**TASK DIRECTIONS:**
Write the data below out exactly as it stands. Do not include the pictures.

**GIVEN MATERIAL:**
#####
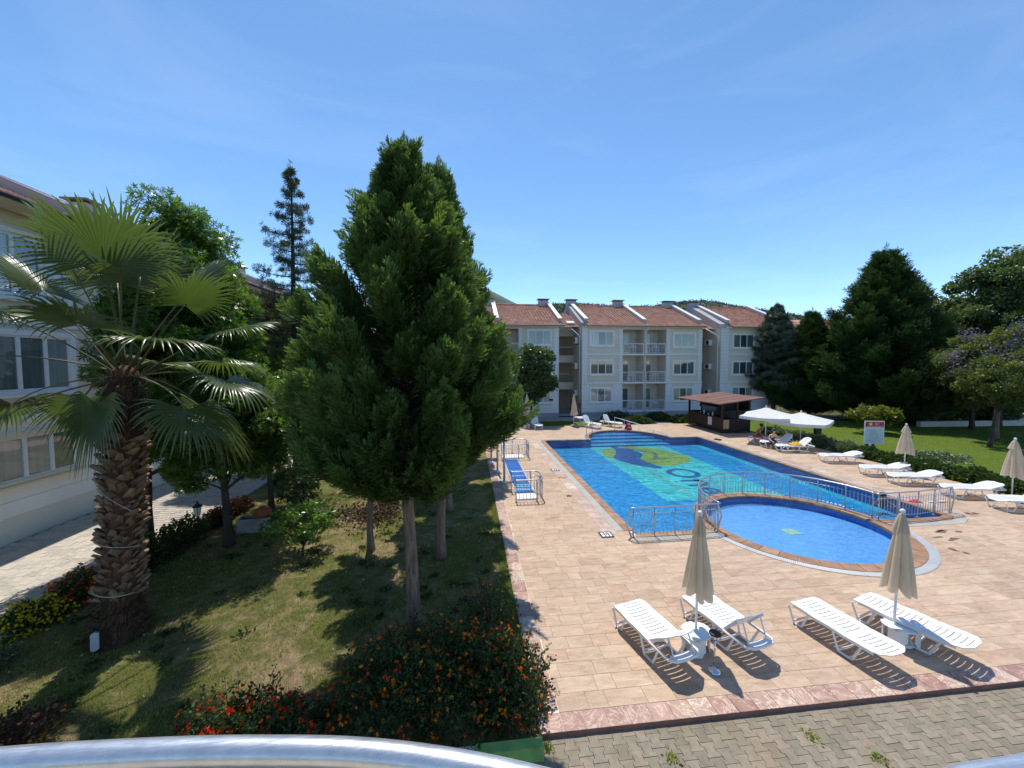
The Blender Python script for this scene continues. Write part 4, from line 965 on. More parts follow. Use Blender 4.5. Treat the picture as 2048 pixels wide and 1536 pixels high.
# ------------------------------------------------------------------ vegetation
def limb(mb, a, b, r0_, r1_, n=5, sag=0.0, seg=4):
    A, B = Vector(a), Vector(b); pts = []; rad = []
    for i in range(seg+1):
        u = i/seg; p = A.lerp(B, u); p.z += sag*math.sin(u*PI); pts.append(p); rad.append(r0_+(r1_-r0_)*u)
    mb.tube(pts, rad, n)
def cypress_crown(seed, H, Rmax, zmax, nlimb=150, per=30, spray_len=(0.34, 0.55), tmpl=None, top_spikes=7, low=0.0):
    """H crown height; widest at zmax; returns (foliage mesh, limb mesh). Crown base at z=0."""
    r = np.random.default_rng(seed); T = tmpl or T_spray
    pos = []; dirs = []; sc = []; tint = []; mb = MB()
    for i in range(nlimb):
        u = (i+0.5)/nlimb; z1 = H*(u**0.92)                     # height where the limb ends
        fz = max(0.02, (H-z1)/(H-zmax)); env = Rmax*fz**0.66*(0.42+0.58*min(1, fz/0.45))
        if z1 < zmax: env = Rmax*(0.26+0.74*min(1, z1/zmax)**0.85)
        az = i*2.39996+r.normal(0, 0.25); lob = 1+0.10*math.sin(az*3+seed)+0.07*math.sin(az*5+z1); env *= lob*r.uniform(0.74, 1.16)
        tip = np.array([env*math.cos(az), env*math.sin(az), z1]); z0 = max(0.0, z1-env*0.55-0.35*r.random()); root = np.array([0, 0, z0])
        ctrl = root*0.45+tip*0.55+np.array([0, 0, -0.18*env])
        limb(mb, root, tip*0.8+root*0.2, 0.028, 0.008, 4, -0.05*env)
        k = int(per*(0.35+0.65*min(1, env/Rmax*1.2)))
        t = 1-np.where(r.random(k) < 0.34, r.uniform(0.15, 0.85, k), r.beta(1.1, 2.3, k)*0.5); P = ((1-t)**2)[:, None]*root+(2*t*(1-t))[:, None]*ctrl+(t**2)[:, None]*tip
        D = (2*(1-t))[:, None]*(ctrl-root)+(2*t)[:, None]*(tip-ctrl); D /= np.linalg.norm(D, axis=1, keepdims=True)
        spread = 0.26+0.16*(1-t); rad = r.normal(0, 1, (k, 3)); rad /= np.linalg.norm(rad, axis=1, keepdims=True)
        P = P+rad*(spread*env**0.25*r.uniform(0.1, 0.85, k))[:, None]
        out = np.array([math.cos(az), math.sin(az), 0])
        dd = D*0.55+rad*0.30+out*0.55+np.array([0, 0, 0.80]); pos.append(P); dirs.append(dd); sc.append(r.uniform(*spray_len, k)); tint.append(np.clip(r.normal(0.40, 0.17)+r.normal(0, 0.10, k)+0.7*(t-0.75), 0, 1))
        if z1 > zmax*0.8:                                        # leader shoot standing proud of the outline
            k = 4; q = np.linspace(0.05, 0.42, k)[:, None]; up_ = np.array([0, 0, 0.85])+out*0.5; up_ /= np.linalg.norm(up_)
            pos.append(tip+up_*q*r.uniform(0.5, 1.1)+r.normal(0, 0.02, (k, 3))); dirs.append(np.tile(up_, (k, 1))+r.normal(0, 0.22, (k, 3))); sc.append(np.linspace(0.42, 0.26, k)*r.uniform(0.8, 1.15)); tint.append(np.full(k, r.uniform(0.45, 0.8)))
    for i in range(top_spikes):                                   # central leader and a few side leaders
        a = i*2.1+r.normal(0, 0.2); rr_ = 0.0 if i == 0 else r.uniform(0.22, 0.62); top = H*1.08 if i == 0 else H*(1.06-rr_*0.22)*r.uniform(0.95, 1.02); k = 26 if i == 0 else 13
        z = np.linspace(H*0.80-rr_*0.5, top, k); w = np.linspace(0.16, 0.0, k)[:, None]; pos.append(np.stack([np.full(k, rr_*math.cos(a))*np.linspace(0.7, 1.1, k), np.full(k, rr_*math.sin(a))*np.linspace(0.7, 1.1, k), z], 1)+r.normal(0, 1, (k, 3))*w*[1, 1, 0.3])
        dirs.append(np.tile([0, 0, 1.0], (k, 1))+r.normal(0, 1, (k, 3))*np.linspace(0.75, 0.15, k)[:, None]); sc.append(np.linspace(0.5, 0.22, k)); tint.append(np.full(k, 0.5)+r.normal(0, .12, k))
    pos = np.concatenate(pos); dirs = np.concatenate(dirs); sc = np.concatenate(sc); tint = np.concatenate(tint)
    me = scatter('foliage', T[0], T[1], pos, dirs, r.uniform(0, 2*PI, len(pos)), sc, tint, T[2]); me.materials.append(M['cypress'])
    lm = mb.mesh('limbs'); lm.materials.append(M['bark_dark']); return me, lm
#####
**COMPLETED EXERCISE:**
The Blender Python script for this scene continues. Write part 4, from line 965 on. More parts follow. Use Blender 4.5. Treat the picture as 2048 pixels wide and 1536 pixels high.
# ------------------------------------------------------------------ vegetation
def limb(mb, a, b, r0_, r1_, n=5, sag=0.0, seg=4):
    A, B = Vector(a), Vector(b); pts = []; rad = []
    for i in range(seg+1):
        u = i/seg; p = A.lerp(B, u); p.z += sag*math.sin(u*PI); pts.append(p); rad.append(r0_+(r1_-r0_)*u)
    mb.tube(pts, rad, n)
def cypress_crown(seed, H, Rmax, zmax, nlimb=150, per=30, spray_len=(0.34, 0.55), tmpl=None, top_spikes=7, low=0.0):
    """H crown height; widest at zmax; returns (foliage mesh, limb mesh). Crown base at z=0."""
    r = np.random.default_rng(seed); T = tmpl or T_spray
    pos = []; dirs = []; sc = []; tint = []; mb = MB()
    for i in range(nlimb):
        u = (i+0.5)/nlimb; z1 = H*(u**0.92)                     # height where the limb ends
        fz = max(0.02, (H-z1)/(H-zmax)); env = Rmax*fz**0.66*(0.42+0.58*min(1, fz/0.45))
        if z1 < zmax: env = Rmax*(0.26+0.74*min(1, z1/zmax)**0.85)
        az = i*2.39996+r.normal(0, 0.25); lob = 1+0.10*math.sin(az*3+seed)+0.07*math.sin(az*5+z1); env *= lob*r.uniform(0.74, 1.16)
        tip = np.array([env*math.cos(az), env*math.sin(az), z1]); z0 = max(0.0, z1-env*0.55-0.35*r.random()); root = np.array([0, 0, z0])
        ctrl = root*0.45+tip*0.55+np.array([0, 0, -0.18*env])
        limb(mb, root, tip*0.8+root*0.2, 0.028, 0.008, 4, -0.05*env)
        k = int(per*(0.35+0.65*min(1, env/Rmax*1.2)))
        t = 1-np.where(r.random(k) < 0.34, r.uniform(0.15, 0.85, k), r.beta(1.1, 2.3, k)*0.5); P = ((1-t)**2)[:, None]*root+(2*t*(1-t))[:, None]*ctrl+(t**2)[:, None]*tip
        D = (2*(1-t))[:, None]*(ctrl-root)+(2*t)[:, None]*(tip-ctrl); D /= np.linalg.norm(D, axis=1, keepdims=True)
        spread = 0.26+0.16*(1-t); rad = r.normal(0, 1, (k, 3)); rad /= np.linalg.norm(rad, axis=1, keepdims=True)
        P = P+rad*(spread*env**0.25*r.uniform(0.1, 0.85, k))[:, None]
        out = np.array([math.cos(az), math.sin(az), 0])
        dd = D*0.55+rad*0.30+out*0.55+np.array([0, 0, 0.80]); pos.append(P); dirs.append(dd); sc.append(r.uniform(*spray_len, k)); tint.append(np.clip(r.normal(0.40, 0.17)+r.normal(0, 0.10, k)+0.7*(t-0.75), 0, 1))
        if z1 > zmax*0.8:                                        # leader shoot standing proud of the outline
            k = 4; q = np.linspace(0.05, 0.42, k)[:, None]; up_ = np.array([0, 0, 0.85])+out*0.5; up_ /= np.linalg.norm(up_)
            pos.append(tip+up_*q*r.uniform(0.5, 1.1)+r.normal(0, 0.02, (k, 3))); dirs.append(np.tile(up_, (k, 1))+r.normal(0, 0.22, (k, 3))); sc.append(np.linspace(0.42, 0.26, k)*r.uniform(0.8, 1.15)); tint.append(np.full(k, r.uniform(0.45, 0.8)))
    for i in range(top_spikes):                                   # central leader and a few side leaders
        a = i*2.1+r.normal(0, 0.2); rr_ = 0.0 if i == 0 else r.uniform(0.22, 0.62); top = H*1.08 if i == 0 else H*(1.06-rr_*0.22)*r.uniform(0.95, 1.02); k = 26 if i == 0 else 13
        z = np.linspace(H*0.80-rr_*0.5, top, k); w = np.linspace(0.16, 0.0, k)[:, None]; pos.append(np.stack([np.full(k, rr_*math.cos(a))*np.linspace(0.7, 1.1, k), np.full(k, rr_*math.sin(a))*np.linspace(0.7, 1.1, k), z], 1)+r.normal(0, 1, (k, 3))*w*[1, 1, 0.3])
        dirs.append(np.tile([0, 0, 1.0], (k, 1))+r.normal(0, 1, (k, 3))*np.linspace(0.75, 0.15, k)[:, None]); sc.append(np.linspace(0.5, 0.22, k)); tint.append(np.full(k, 0.5)+r.normal(0, .12, k))
    pos = np.concatenate(pos); dirs = np.concatenate(dirs); sc = np.concatenate(sc); tint = np.concatenate(tint)
    me = scatter('foliage', T[0], T[1], pos, dirs, r.uniform(0, 2*PI, len(pos)), sc, tint, T[2]); me.materials.append(M['cypress'])
    lm = mb.mesh('limbs'); lm.materials.append(M['bark_dark']); return me, lm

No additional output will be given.